Artık değil. Çevreyolları hep tıkalı olduğu için taksicinin ağzında tat bırakmıyor. Mesela Sabiha Gökçen’e gittim. Ciddi bir kilometre tabii. Ancak neredeyse yarım günümü harcadım gidiş-dönüş için. Değmiyor. Kısa mesafe ve çok müşteri tercih ettiğim bir iş planı oldu. Daha açılışta 3 TL ile başlıyor taksimetre. İyi bir para bu. Kimse kimseye vermez. 

“Şu semtin taksicisini seviyorum” der misiniz? 

Evet derim. Etiler ve Beşiktaş’taki arkadaşları severim mesela. Durak başkanları daha seçicidir. Hata yapanı affetmezler. Ben de durak başkanıyım bu arada. 

Londra’daki taksicilere imreniyor musunuz? 

Lisanslama süreçlerinden sahip oldukları haklara kadar örnek alınması gereken yerdeler. Onların da sorunları var. Takip ediyorum. Türkiye’deki taksicilik sektörünün durak, lisanslama, sosyal haklar, finansal kolaylıklar açısından Londra’daki meslektaşlarına yaklaşmasını çok isterim. 
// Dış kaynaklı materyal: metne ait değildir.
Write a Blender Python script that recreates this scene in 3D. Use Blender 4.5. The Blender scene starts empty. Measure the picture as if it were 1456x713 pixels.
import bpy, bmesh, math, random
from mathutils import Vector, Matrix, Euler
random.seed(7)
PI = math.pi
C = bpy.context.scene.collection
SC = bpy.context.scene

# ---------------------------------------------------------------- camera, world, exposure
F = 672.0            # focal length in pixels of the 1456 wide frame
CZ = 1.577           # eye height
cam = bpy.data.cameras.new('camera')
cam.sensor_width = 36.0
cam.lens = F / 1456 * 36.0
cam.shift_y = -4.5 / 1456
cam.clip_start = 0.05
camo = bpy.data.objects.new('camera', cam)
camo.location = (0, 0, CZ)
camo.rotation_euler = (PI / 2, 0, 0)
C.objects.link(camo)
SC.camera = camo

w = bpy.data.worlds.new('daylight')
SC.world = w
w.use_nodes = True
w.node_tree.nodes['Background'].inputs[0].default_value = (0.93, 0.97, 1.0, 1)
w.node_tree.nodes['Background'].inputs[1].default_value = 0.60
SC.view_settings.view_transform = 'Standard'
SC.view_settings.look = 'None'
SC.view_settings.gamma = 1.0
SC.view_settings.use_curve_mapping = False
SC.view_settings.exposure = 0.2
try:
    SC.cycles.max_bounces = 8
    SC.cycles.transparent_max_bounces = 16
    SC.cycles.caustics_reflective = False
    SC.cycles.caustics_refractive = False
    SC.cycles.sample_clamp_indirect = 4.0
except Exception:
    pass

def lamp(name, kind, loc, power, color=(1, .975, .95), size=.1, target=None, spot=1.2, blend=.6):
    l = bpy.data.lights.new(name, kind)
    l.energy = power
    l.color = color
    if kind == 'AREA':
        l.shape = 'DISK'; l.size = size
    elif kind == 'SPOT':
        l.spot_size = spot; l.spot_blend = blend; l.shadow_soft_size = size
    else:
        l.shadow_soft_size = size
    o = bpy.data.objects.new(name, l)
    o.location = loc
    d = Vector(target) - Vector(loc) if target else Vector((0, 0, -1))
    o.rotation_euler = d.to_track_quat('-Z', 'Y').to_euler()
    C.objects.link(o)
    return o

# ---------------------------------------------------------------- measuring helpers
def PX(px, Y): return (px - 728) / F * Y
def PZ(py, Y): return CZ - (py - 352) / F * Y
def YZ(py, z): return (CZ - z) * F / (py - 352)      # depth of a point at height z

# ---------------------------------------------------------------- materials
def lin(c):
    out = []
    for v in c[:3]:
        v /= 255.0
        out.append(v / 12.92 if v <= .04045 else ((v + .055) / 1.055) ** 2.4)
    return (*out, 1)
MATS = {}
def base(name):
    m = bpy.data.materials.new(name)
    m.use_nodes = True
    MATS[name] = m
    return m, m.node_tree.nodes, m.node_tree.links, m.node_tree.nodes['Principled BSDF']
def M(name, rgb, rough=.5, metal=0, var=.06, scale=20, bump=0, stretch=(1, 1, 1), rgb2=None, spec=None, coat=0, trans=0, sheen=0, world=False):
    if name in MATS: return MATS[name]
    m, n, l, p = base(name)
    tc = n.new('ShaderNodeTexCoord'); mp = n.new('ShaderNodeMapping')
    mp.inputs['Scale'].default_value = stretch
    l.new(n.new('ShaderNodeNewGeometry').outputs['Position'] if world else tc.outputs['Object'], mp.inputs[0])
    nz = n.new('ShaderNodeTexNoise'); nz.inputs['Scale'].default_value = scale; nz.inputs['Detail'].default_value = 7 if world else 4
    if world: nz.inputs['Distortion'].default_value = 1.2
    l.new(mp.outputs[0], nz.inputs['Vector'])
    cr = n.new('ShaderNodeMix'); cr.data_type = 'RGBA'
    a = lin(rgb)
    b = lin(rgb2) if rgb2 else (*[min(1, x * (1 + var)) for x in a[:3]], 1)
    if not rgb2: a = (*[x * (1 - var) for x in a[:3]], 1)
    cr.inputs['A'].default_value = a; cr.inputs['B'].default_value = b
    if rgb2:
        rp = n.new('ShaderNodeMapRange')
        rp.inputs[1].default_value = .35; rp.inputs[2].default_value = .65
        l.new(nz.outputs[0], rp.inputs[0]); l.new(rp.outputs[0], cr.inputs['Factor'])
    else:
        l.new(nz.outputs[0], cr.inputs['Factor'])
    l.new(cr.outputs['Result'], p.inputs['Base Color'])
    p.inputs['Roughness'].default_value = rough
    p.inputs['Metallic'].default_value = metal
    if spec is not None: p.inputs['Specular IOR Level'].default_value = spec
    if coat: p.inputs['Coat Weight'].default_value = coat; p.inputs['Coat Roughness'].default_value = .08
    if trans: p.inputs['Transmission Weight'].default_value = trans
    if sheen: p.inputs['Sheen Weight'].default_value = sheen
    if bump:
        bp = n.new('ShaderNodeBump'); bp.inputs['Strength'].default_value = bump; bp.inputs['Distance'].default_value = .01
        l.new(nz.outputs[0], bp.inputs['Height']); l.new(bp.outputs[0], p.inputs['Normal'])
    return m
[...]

‘BİR TAKSİCİNİN BÜYÜK KAZA YAPMASI AFFEDİLİR BİR DURUM DEĞİL’ 

Yurtdışında taksicilik yapmak ister miydiniz? Ülkemi seviyorum. Yine de mecbur olsaydım yurt dışında rahatlıkla bu işi yapabilirdim. Avrupa’da trafik ve taksi kurallara göre yürüyor. Türkiye’de her ikisi de net olmayan bir zeminde ilerliyor. Hatta daha da ileri götüreyim. Trafik neredeyse kuralsız ilerliyor. Ben hiçbir arabanın sinyaline bakmam. Direksiyon başında oturan şoförün yüz haline ve neyle meşgul olduğuna bakarım. Kulağında veya elinde cep telefonu olup olmadığına, yanında oturduğuyla konuşma tarzına, kullanma tarzından ruh haline kadar. Böylelikle riskleri azaltıyorum. Medeni ülkelerde taksicilik yaparken bu kadar çok ayrıntının düşünülmediğini tahmin ediyorum. Buna rağmen ben kimseye vurmadım arabayla ama benim arabama vurdular. İyi bir taksicinin büyük kaza yapması ne anlaşılır ne affedilir bir durum değil. 

Hiç unutamadığınız ilginç bir anı var mı? 

Yıllar önce bir müşteri sebebiyle karakolluk olmuştum. Karşımda ceketli kravatlı bir adam bana “Olayı anlatır mısınız” dedi. Ben de anlattım. “Tamam. Ben sizi haklı buldum” dedi. Sorun çıkaran hanımın elinden tuttu ve çıktı gitti. Meğerse müşterinin eşiymiş. Ben sivil polis sanmıştım. 

Teşekkür ediyorum 

Ben de tüm DÜNYA gazetesi okurlarına şahsım ve meslektaşlarım adına saygı sevgi sunuyorum.